Et puis, Renaud, c’était la révolte, la colère, le refus de se taire alors que le monde est si moche. C’était le poing levé contre le pouvoir, l’armée, les flics et les curés, c’était la liberté, l’anarchie… Vous vous moquez ? Allez-y. N’empêche qu’il était mille fois plus rebelle et corrosif que les Kiss et AC/DC des copains. Je ne parle même pas de ceux qui écoutaient Foreigner ou A-ha. À l’époque déjà, je ne leur parlais pas.

Plus tard, il y a eu des ratés. Je n’ai pas aimé Putain de camion, même si je ne pouvais me l’avouer, même si je pleurais en écoutant l’hommage à Coluche. Mais ce n’était plus tout à fait pareil. Peut-être la sortie de l’adolescence, la découverte d’autres horizons, tous ouverts par Renaud. Parce qu’il en parlait en interview, j’ai écouté Higelin et Thiéfaine. La trilogie sacrée de ma jeunesse était en place, qui me permet de me retourner fièrement. Avec Foreigner et A-ha, vous pouvez en dire autant?

Comme il me semblait qu’une grande chanson est avant tout un texte, Gainsbourg, Brel, Ferré, Brassens ont ensuite débarqué. Et Springsteen, que j’essayais de traduire dès mes premiers rudiments d’anglais : alors qu’il était de bon ton de railler ses biscoteaux et de comprendre à l’envers Born in the USA, Renaud affirmait haut et fort son admiration pour le Boss.

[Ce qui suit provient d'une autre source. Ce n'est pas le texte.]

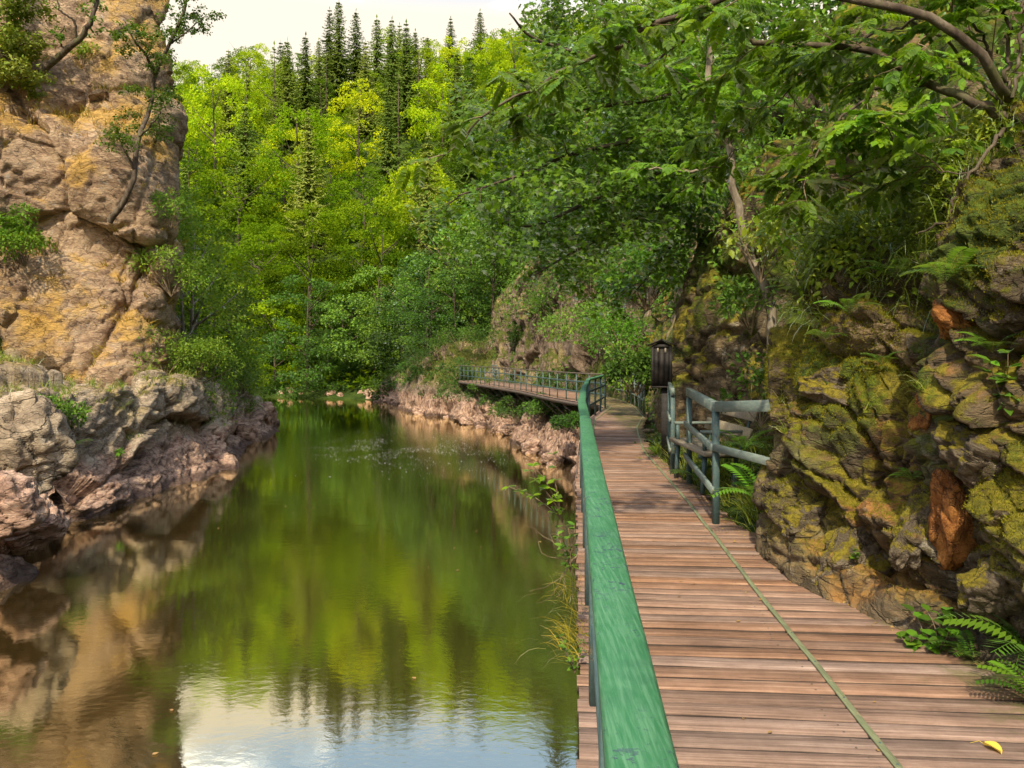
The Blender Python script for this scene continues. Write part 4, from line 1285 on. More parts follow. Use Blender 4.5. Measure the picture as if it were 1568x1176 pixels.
def spruce_proto(seed, H=20, R=2.6, sparse=0.0, nw=34):
    r = np.random.default_rng(seed)
    P, Dr, S = [], [], []
    mb = MB()
    mb.tube([(0, 0, -.8), (0, 0, H * .5), (0, 0, H)], [H * .013, H * .008, .02], 6)
    for w in range(nw):
        t = (w + r.uniform(-.3, .3)) / nw
        z0_ = H * (.10 + .9 * t)
        rad = R * (1 - t) ** .75 * r.uniform(.8, 1.15) + .12
        nb = 7
        a0 = r.uniform(0, 6.28)
        for b in range(nb):
            if r.random() < sparse: continue
            z = z0_ + r.uniform(-.5, .5) * H / nw * (1 - t)
            a = a0 + b * 6.283 / nb + r.normal(0, .15)
            L = rad * r.uniform(.7, 1.12)
            dx = np.array((math.cos(a), math.sin(a), 0)); side = np.array((-math.sin(a), math.cos(a), 0))
            m = max(4, int(L / .17))
            for i in range(m):
                u = (i + .6) / m
                p = np.array((0, 0, z)) + dx * L * u + np.array((0, 0, -.34 * L * math.sin(u * 2.3) + .10 * L * u * u))
                for s in (-1, 1):
                    P.append(p); Dr.append(dx * .75 + side * s * .9 * (1.1 - .6 * u) + np.array((0, 0, -.55)))
                    S.append((.34 + .22 * L * (1 - u) * .6) * r.uniform(.7, 1.25))
            P.append(np.array((0, 0, z)) + dx * L * .9 + (0, 0, -.25 * L)); Dr.append(dx + (0, 0, -.1)); S.append(.35 * L ** .5)
    P.append(np.array((0, 0, H - .3))); Dr.append(np.array((.02, 0, 1.0))); S.append(.9)
    P = np.array(P); Dr = np.array(Dr); S = np.array(S)
    nrm = unit(np.array((0, 0, 1.0)) + r.normal(0, .45, P.shape))
    TV = np.array([(0, 0, 0), (.20, .4, -.04), (0, 1, -.12), (-.20, .4, -.04)])
    V, F = bake(TV, RH_F, P, frames(unit(Dr), nrm), S)
    return mb.mesh("trunk", BARK, True), mesh("crown", V, F, L_SPRUCE)

def plant_tree(name, proto, loc, sc, rz, label, cat, group=None, sz=None):
    root = empty(name, loc, rz, label=label, cat=cat, group=group)
    root.scale = (sc, sc, sz if sz else sc)
    ob("trunk", proto[0], root); ob("crown", proto[1], root)
    return root

# ------------------------------------------------------------------ the far wooded slope
def far_slope():
    r = np.random.default_rng(11)
    protos = [broad_proto(200 + k, H=r.uniform(11.5, 14), R=r.uniform(4.6, 5.9), leaf=.29, n=54, dens=1.55, flat=.55, base=.04) for k in range(6)]
    near = [broad_proto(220 + k, H=r.uniform(10.5, 12.5), R=r.uniform(4.6, 5.6), leaf=.22, n=60, dens=1.5, flat=.42, base=.02) for k in range(3)]
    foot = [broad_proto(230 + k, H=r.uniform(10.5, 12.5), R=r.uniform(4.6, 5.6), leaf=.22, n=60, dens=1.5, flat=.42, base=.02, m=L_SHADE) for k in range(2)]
    spr = [spruce_proto(240 + k, H=20, R=4.2, nw=40, sparse=[.0, .25, .1][k]) for k in range(3)]
    dead = spruce_proto(250, H=17, R=1.7, sparse=.72)
    pts = []
    def ok(x, y, d):
        return all((x - a) ** 2 + (y - b) ** 2 > d * d for a, b, _ in pts)
    def px_top(x, y, h):
        z = float(terrain_h(x, y)) + h
        return 784 + FPX * x / y, 546 - (z - CAM_H) / y * FPX
    where = lambda u: 'behind the left cliff' if u < 330 else 'above the river bend' if u < 500 else 'above the middle of the river' if u < 640 else 'above the rocky point' if u < 790 else 'above the far walkway' if u < 890 else 'behind the maple'
    cnt = {}
    def put(kind, x, y, sc, sz=None):
        z = float(terrain_h(x, y)) - .3
        dist = math.hypot(x, y)
        u = 784 + FPX * x / y
        band = 'at the foot' if z < 4 else 'low' if z < 14 else 'halfway up' if z < 30 else 'high' if z < 45 else 'on the crest'
        if kind == 'spruce':
            p = spr[r.integers(3)]; nm, cat, word = "spruce_tree", "spruce", "dark spruce"
        elif kind == 'dead':
            p = dead; nm, cat, word = "spruce_tree", "spruce", "thin half-bare spruce"
        else:
            p = foot[r.integers(2)] if y < 78.2 else near[r.integers(3)] if y < 95 else protos[r.integers(6)]; nm, cat, word = "broadleaf_tree", "tree", "round green tree"
        lab = "%s %s %s" % (word, {'at the foot': 'at the slope foot', 'low': 'low on the slope', 'halfway up': 'halfway up the slope', 'high': 'high on the slope', 'on the crest': 'on the crest'}[band], where(u))
        grp = "%s, %s %s" % ({'spruce': 'spruces', 'dead': 'thin spruces'}.get(kind, 'broadleaf trees'), band, where(u))
        plant_tree(nm, p, (x, y, z), sc, r.uniform(0, 6.28), lab, cat, grp, sz)
        pts.append((x, y, kind)); cnt[kind] = cnt.get(kind, 0) + 1
    # tall spruces standing out on the crest and on the slope (photo position, distance)
    for (u, Y, sc) in [(488, 158, .82), (505, 166, 1.02), (519, 163, 1.18), (545, 168, 1.12), (577, 160, 1.24), (597, 168, .98), (612, 163, 1.05), (655, 165, .85), (636, 150, .82),
                       (430, 150, .85), (345, 150, .75), (375, 108, .92), (350, 128, .9), (472, 100, .95), (690, 158, .8),
                       (560, 135, .95), (600, 132, 1.0), (622, 128, 1.0), (468, 138, 1.0), (440, 128, 1.0), (700, 118, 1.0), (655, 84, .95), (735, 165, .9)]:
        put('spruce', (u - 784) / FPX * Y, Y, sc * r.uniform(.92, 1.05))
    for (u, Y) in [(610, 118), (378, 122), (500, 142), (420, 133)]:
        put('dead', (u - 784) / FPX * Y, Y, 1.0)
    # the foot of the slope along the bend
    for (x, y, sc) in [(-24.5, 79.5, .8), (-20.5, 77, .95), (-17, 77.5, .75), (-13.5, 76, .98), (-10.5, 73, .85), (-8, 69, .95), (-30, 81, .95), (-37, 82, .9), (-44, 84, .95), (-52, 84, .95), (-5.5, 66, .85), (-22, 84, 1.1), (-14, 82, 1.1), (-5.5, 72.5, 1.0), (-28, 87, 1.1)]:
        put('broad', x, y, sc)
    tries = 0
    while cnt.get('broad', 0) < 262 and tries < 30000:
        tries += 1
        y = 80 + 112 * r.random() ** .8
        u = r.uniform(180, 1010)
        x = (u - 784) / FPX * y
        if not ok(x, y, 4.6 + .018 * y): continue
        k = 'spruce' if (r.random() < .10 and cnt['spruce'] < 45 and y < 140) else 'broad'
        s = r.uniform(.72, 1.18) * (.95 if y > 150 else 1.0)
        put(k, x, y, s * (.9 if k == 'spruce' else 1), s * r.uniform(.9, 1.2))
    return protos, near, spr
PROTOS, NEARP, SPR = far_slope()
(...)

J’avais découvert les mots et je tirais ce fil avec bonheur. Bientôt, je laisserais dépasser Les Fleurs du mal de mon blouson de cuir, puis les Illuminations, Les Chants de Maldoror… Tout un univers s’était ouvert à partir de ce Big Bang aux longs cheveux et perfecto.

Tant pis s’il n’est plus aussi flamboyant, si l’alcool a fusillé ses dernières années. Je réécoute cette intro à l’accordéon, ces premiers mots : «Eh, Manu, rentre chez toi, il y a des larmes plein ta bière …» J’ai les cheveux et le bandana qui repoussent.